The European Parliament voted Thursday to amend an EU law to give the public greater ability to challenge any EU member action that negatively affected the environment.
These changes bring the EU closer in line with the measures agreed to in the Aarhus Convention, a 1998 UN agreement protecting the public’s access to justice in environmental law. The proposal follows a 2017 UN report stating the EU was failing to properly enforce the agreement. The revision of EU regulation 1367/2006, the governing legislation on access to environmental justice, was adopted by a large majority (553 for, 62 against) and is primarily seen as having a positive effect on Europe’s access to justice for environmental issues.
The proposal would expand the criteria for launching an administrative review. Under current EU conventions, NGOs can make a request only for acts of “individual scope,” administrative acts that directly affect an individual, and limits the scope of the review to an examination to the extent that the impugned policy contributes to its environmental objectives. These reviews currently do not include any investigation of whether the policies contravene EU environmental law.

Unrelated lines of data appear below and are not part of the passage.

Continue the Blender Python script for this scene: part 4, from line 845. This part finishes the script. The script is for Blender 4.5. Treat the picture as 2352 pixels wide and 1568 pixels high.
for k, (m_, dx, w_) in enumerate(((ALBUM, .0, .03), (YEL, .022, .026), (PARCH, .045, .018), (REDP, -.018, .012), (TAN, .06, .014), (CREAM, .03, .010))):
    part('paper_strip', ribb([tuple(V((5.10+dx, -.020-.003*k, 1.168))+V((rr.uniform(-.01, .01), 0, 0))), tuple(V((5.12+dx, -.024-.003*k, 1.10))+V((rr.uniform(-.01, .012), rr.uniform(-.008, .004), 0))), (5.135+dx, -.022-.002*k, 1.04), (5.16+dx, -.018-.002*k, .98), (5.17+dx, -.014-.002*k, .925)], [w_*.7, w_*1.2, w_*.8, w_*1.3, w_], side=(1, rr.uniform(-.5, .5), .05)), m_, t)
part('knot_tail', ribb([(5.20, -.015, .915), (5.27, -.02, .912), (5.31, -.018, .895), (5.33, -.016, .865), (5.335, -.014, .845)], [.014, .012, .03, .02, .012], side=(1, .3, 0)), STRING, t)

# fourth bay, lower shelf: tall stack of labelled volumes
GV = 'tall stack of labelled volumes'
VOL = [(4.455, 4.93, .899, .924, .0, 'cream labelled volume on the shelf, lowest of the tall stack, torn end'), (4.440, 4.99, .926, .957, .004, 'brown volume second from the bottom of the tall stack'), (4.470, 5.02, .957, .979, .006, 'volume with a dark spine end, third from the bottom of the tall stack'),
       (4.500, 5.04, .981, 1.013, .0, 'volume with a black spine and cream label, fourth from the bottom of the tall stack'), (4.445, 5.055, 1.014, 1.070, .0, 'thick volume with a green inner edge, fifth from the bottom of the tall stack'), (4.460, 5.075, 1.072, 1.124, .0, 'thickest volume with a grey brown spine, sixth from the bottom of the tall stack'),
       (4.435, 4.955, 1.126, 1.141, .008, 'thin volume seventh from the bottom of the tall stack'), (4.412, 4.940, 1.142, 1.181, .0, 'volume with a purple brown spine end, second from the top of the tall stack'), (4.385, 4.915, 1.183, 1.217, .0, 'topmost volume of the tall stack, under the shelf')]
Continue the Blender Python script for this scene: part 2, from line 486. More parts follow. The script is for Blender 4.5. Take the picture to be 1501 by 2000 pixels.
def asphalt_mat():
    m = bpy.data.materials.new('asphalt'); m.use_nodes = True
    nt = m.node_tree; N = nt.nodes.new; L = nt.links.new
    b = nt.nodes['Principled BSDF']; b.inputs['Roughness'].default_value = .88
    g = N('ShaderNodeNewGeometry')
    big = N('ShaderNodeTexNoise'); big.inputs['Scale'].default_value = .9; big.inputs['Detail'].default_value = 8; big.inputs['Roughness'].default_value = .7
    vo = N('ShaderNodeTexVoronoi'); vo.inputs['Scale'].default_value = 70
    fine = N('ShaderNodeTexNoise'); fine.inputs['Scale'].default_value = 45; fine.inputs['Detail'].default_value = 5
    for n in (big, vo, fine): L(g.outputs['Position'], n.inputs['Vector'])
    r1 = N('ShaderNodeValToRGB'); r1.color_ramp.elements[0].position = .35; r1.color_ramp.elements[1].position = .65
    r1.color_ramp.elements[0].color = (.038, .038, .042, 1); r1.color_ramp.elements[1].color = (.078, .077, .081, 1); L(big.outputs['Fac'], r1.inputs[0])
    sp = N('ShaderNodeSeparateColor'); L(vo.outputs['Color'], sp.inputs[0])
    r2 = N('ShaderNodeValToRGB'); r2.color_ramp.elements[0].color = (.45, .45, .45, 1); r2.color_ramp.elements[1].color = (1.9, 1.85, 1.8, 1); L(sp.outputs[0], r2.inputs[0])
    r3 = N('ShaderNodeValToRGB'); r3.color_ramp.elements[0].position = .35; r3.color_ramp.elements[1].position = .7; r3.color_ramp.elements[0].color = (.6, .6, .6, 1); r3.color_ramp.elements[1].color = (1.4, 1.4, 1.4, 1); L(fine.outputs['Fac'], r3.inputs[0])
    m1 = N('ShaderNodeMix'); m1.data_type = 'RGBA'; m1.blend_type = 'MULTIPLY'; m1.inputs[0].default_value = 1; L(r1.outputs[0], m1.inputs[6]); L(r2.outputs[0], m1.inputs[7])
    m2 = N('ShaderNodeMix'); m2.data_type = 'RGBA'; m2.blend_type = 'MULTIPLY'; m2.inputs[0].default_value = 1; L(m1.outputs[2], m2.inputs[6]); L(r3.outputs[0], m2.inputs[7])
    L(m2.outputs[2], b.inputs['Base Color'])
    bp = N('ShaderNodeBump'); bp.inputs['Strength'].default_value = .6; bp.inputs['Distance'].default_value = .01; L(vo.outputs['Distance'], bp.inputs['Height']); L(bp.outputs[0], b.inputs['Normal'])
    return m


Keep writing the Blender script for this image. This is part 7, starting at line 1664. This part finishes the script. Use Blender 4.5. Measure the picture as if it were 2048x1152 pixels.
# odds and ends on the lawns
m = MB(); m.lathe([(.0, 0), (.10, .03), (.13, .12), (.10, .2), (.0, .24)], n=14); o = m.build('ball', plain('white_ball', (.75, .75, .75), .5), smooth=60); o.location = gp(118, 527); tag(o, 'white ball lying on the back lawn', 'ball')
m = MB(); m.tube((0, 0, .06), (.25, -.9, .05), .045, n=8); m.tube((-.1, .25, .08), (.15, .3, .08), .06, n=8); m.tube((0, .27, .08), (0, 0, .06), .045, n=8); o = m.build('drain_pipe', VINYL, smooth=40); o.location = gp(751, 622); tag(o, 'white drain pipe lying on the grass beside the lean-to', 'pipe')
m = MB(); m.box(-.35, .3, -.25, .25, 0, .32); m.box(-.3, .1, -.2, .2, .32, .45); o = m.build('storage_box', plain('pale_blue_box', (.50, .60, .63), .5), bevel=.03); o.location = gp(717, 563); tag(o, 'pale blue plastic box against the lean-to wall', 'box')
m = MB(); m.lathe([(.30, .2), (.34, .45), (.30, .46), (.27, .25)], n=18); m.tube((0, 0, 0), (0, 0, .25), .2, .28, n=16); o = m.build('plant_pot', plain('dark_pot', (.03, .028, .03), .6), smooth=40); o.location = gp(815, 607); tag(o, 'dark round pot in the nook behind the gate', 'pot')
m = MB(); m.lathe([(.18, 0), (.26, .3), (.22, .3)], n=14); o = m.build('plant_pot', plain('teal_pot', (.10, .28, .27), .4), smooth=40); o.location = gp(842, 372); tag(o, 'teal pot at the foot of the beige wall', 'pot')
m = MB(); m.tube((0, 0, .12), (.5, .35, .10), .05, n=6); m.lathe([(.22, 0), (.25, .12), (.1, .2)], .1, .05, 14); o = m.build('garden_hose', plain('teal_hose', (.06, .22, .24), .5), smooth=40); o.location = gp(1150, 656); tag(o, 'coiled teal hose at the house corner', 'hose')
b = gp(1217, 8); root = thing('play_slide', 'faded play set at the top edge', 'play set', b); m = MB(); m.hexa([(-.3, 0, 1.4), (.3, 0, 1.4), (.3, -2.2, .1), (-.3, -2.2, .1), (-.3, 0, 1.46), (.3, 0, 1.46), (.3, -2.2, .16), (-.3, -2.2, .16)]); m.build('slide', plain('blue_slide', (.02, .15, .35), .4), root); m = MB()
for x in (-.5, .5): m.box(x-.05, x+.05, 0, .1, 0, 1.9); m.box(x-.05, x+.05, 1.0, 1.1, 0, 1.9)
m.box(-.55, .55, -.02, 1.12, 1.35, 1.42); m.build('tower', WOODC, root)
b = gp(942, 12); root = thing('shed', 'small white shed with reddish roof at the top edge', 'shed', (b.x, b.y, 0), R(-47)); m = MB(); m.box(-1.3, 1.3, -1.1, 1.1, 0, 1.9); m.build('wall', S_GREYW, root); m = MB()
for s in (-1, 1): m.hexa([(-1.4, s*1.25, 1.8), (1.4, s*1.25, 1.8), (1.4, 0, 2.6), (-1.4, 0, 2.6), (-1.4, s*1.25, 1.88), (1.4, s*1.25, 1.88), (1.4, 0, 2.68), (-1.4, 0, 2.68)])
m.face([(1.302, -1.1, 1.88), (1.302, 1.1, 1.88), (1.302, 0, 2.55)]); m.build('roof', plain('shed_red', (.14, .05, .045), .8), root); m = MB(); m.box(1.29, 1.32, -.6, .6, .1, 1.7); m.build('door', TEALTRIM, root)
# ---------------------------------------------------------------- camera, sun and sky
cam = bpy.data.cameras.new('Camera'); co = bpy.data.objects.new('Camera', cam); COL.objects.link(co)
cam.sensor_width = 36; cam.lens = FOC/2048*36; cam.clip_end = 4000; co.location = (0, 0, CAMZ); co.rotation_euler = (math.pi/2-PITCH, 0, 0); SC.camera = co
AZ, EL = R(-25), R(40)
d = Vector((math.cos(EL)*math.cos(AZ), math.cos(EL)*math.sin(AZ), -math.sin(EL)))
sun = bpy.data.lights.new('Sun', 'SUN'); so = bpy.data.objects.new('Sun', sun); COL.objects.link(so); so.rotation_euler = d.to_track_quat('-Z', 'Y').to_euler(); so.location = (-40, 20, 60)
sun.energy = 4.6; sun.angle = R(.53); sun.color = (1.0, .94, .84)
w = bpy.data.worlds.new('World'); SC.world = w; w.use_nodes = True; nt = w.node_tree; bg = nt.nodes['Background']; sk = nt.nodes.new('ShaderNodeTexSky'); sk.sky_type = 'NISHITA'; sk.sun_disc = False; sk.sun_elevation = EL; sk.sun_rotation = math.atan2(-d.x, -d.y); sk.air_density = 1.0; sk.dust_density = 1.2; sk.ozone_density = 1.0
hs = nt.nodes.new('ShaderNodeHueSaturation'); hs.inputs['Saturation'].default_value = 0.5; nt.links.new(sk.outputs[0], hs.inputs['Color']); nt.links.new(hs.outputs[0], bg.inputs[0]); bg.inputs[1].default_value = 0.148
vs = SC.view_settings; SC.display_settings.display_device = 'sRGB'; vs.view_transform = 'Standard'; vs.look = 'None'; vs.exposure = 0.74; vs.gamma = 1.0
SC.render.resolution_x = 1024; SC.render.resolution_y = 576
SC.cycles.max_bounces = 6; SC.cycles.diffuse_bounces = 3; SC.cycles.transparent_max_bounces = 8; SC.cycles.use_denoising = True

The proposal widens the legislation to allow NGOs to request reviews under “general scope;” this means any act that contravenes EU environmental law could fall under review regardless of its policy objective. The proposal mimics the requirements set out in Article 9(3) of the Aarhus Agreement by ensuring the public can challenge legislative acts related to protecting the environment through administrative or judicial procedure.
The changes still need the approval of the individual EU member states, however, and there is a reluctance to adopt the measures due to concerns over a rise in legal challenges regarding the effects of climate change. When asked about concerns over an increase in litigation, EU Environment Commissioner Virginijus Sinkevicius said, “[there] is a genuine risk that the system will be unable to cope and that effective case-handling becomes impossible.”
The EU Parliament recognized there would be challenges in addressing the needs of its citizenry and included in the report a need to increase the efficiency of court proceedings and reduce the cost of entrance. The proposal’s first line reads: “The EU institutions need to engage with members of the public if the European Green Deal is to succeed and deliver lasting change.”